I was looking at the Fast
Company blog today and they mentioned an article in the Wall Street Journal
Online entitled Why Management
Trends Quickly Fade Away.
The article discusses a recent management study that appears in the April/May issue of the Academy of Management Journal (by Robert David and
David Strang). While the article covers
several ideas for why new fads are so short-lived, it seems as though the study fixates on
“marginally competent” consultants that market and sell ideas when they start
to gain popularity even though they have little or no experience with them.

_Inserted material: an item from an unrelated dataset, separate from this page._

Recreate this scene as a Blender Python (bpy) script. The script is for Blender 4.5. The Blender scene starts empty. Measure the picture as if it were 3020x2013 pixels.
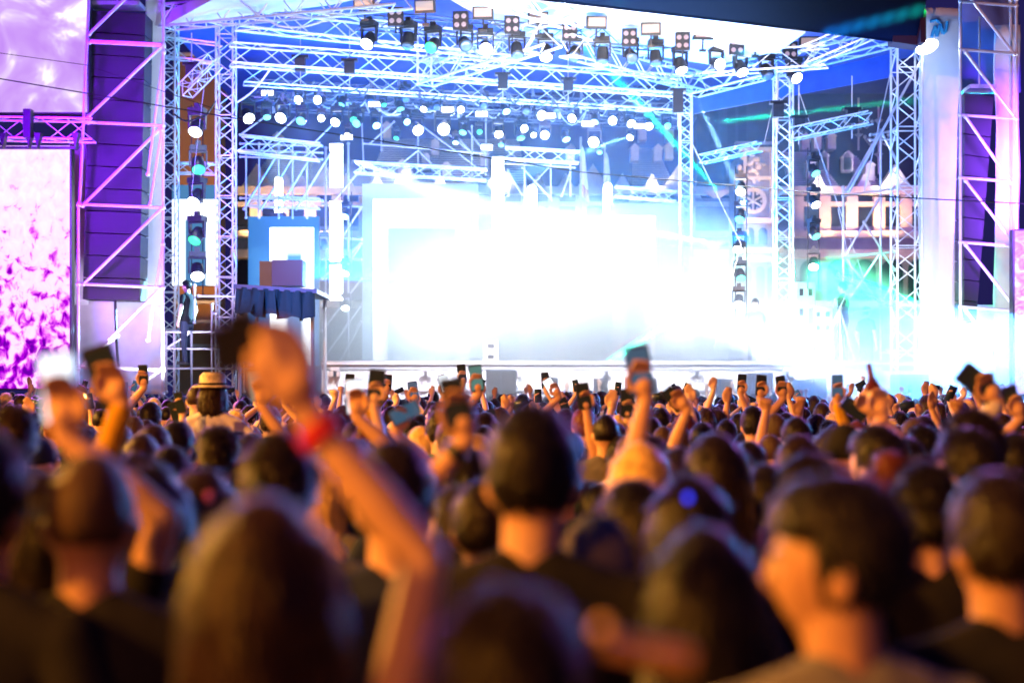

While I consider the point
to be valid, it bothers me that the study does not seem to hold the companies
buying these services accountable for their part in buying into these fads and
applying them to their organizations.
Fast
Company Now (the blog) is conducting a poll asking readers why
they think new management fads fail. The
choices they include are:
- Consultants offer services in which they lack expertise
- New ideas come and go faster and faster
- People try to apply the same idea to too many dissimilar problems
- New practices and processes don't work for every organization
You can probably guess my
two favorites from looking at The
Change Resistors: The Good or Adapt
and Adopt.
Interestingly, when last I
checked, the respondents and I agree.
What’s your opinion?
Technorati tags: Business, Change Management
Well shame on them!
Leaders need to be accountable for leading. Even highly competent consultants need strong support in defining how their knowledge and experience can be effectively applied to an organization.
There's no plug and play!
Posted by: ann michael | June 29, 2006 at 12:17 AM
I agree with you. But most people wouldn't stop to think that a company should question a consultant until AFTER they hire that person as full-time staff and thereby decide he or she is a regular person with no credibility because he or she now works for the organization. I've never worked for an organization that hired consultants so I bear them no ill will, in fact I've often wished for their their help.
The further we are from a person or an idea the more important or glamorous he/she/it seems.